Andy Peters, the writer behind great articles at The American Banker, wrote an article entitled “Money Transfer Business Is on the Rise — Time to Get Out” that is worth reading and serves as a preview of our sessions on Bank Discontinuance at IMTC USA 2015. Is it really time to get out? Or is it the time to get in!
Image taken from the American Banker article: http://bit.ly/1AbGeRA
On the Rise
Andy Peters, the writer behind great articles at The American Banker, the Morning Scan Column and previously at Bloomberg and The Daily Report wrote an article entitled “Money Transfer Business Is on the Rise — Time to Get Out”. The idea behind the article is that even with international remittances on the rise, banks are walking away from them. As the World Bank has estimated it remittance flows are expected to grow at close to 10% between 2013 and 2015, reaching a global total of about 515 billion for 2015.
The Intense Scrutiny
“But a combination of factors — intense regulatory scrutiny of anti-money-laundering rules, disruptive technology — may force many institutions in the long run to voluntarily give up on the business, or scale back dramatically, several banking attorneys, consultants and industry executives said”, Peters writes.
The exit from providing remittance services to their clients – which Banks have been doing in the last two years, with the exception of Wells Fargo, also entails the exit from providing banks account services.
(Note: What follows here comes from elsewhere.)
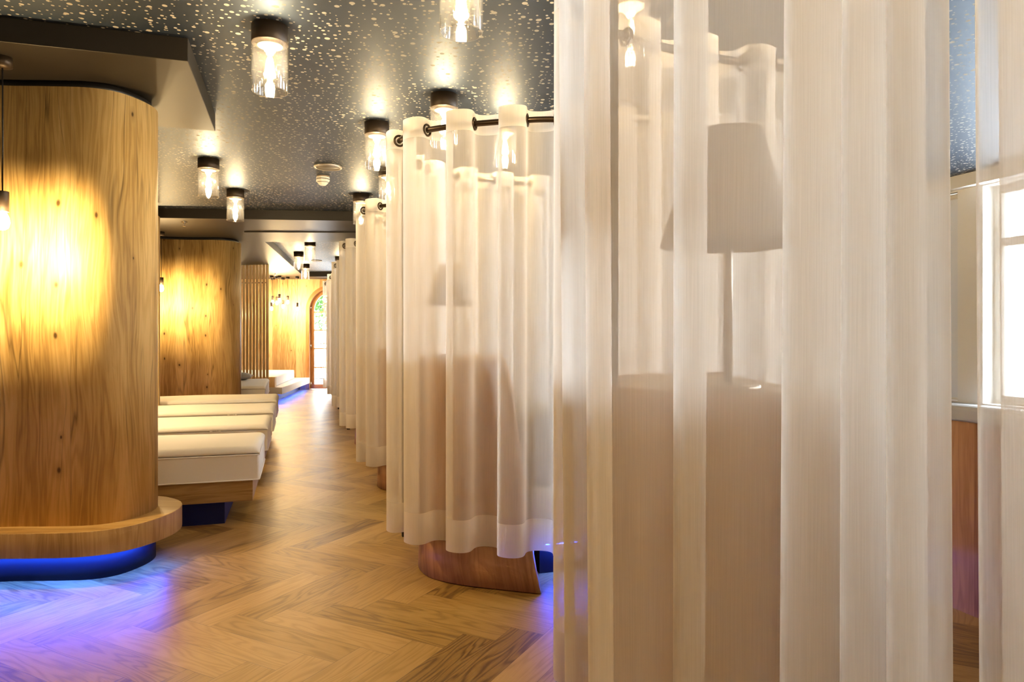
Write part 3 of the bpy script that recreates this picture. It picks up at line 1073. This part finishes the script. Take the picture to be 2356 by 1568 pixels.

Bank Discontinuance and De-Risking is the name of the game, as we have previously discussed in several posts. A session at our coming conference will again discuss the new developments being faced.
US Banks Report Remittance Data
Banks are required to report remittance data twice a year to the CFPB as required by the Dodd-Frank Act; last year they reported for the first time the volume of international remittances that they provide for customers and MTOs.
Peters reported: “Bank of America provided about 452,000 international remittances in the fourth quarter, with a total value of about $4.6 billion, according to its call report. That dollar figure rose 22% from the second quarter. The $4 billion-asset Wilshire Bancorp in Los Angeles, a Korean-American institution, provided about 24,000 remittances in the fourth quarter worth about $814 million. Its dollar volume was 21% higher than in the second quarter”. JP Morgan Chase reported a total of $6.2 Billion and Wells Fargo 3.8 Billion.
Country Risk?
The first countries that have moved into the red alert lists are Somalia, Afghanistan, Iraq, Syria and other countries in East Africa, like Ethiopia and Kenya. Pakistan is in other lists and even India, the largest recipient of remittances in the world and Philippines, number three. What are regulators afraid of? Financing of Terrorism: The willingly or unwillingly help diasporas could give to insurgents in those countries. Much debate is being stirred as many consultants and people that know the industry well are shouting from the rooftops telling regulators that it is better to have all the money over the table, where it can be analyzed, studied and followed, than under the table, away from all eyes. The cut off of remittance services always end up costing more to the innocent migrants sending money home. “Merchants Bank of California in Carson, California, the only remaining bank known to provide remittances to Somalia, on Feb. 6 exited the business to satisfy a consent order about its compliance with the Bank Secrecy Act” reported Peters.
And Peters goes on to say: “Regulators have expressed concern that the remittances, while intended for needy individuals, are many times being diverted to fund terrorist groups in Somalia. However, humanitarian groups have called for the U.S. government to make some kind of accommodation, as foreign remittances provide one of the few sources of funds for the war-torn nation”. Who can be the best allies we can have to help us weed-out possible financers of terrorist groups? The corresponding Diasporas.
Time to get in?
To finish his article Andy Peters concludes: “Finally, new payments technologies, from bitcoin and peer-to-peer lenders, may force banks to re-examine their exposure to the remittance business, Morris [Richard Morris a banking attorney at the Herrick law firm] said. This is the type of business where technology will be very disruptive,” Morris said. “Within a short period of time, I suspect the remittance market will be dramatically changed.” And we agree with you Mr. Morris; when a system becomes so complex, costly and inefficient, creative thinkers and investors look elsewhere since everyone with a marketing mind understands that when there is an urgent need, unsatisfied, it’s the best ground for solutions to be developed and new services to be built. Those services will undoubtedly provide its own risks and rewards.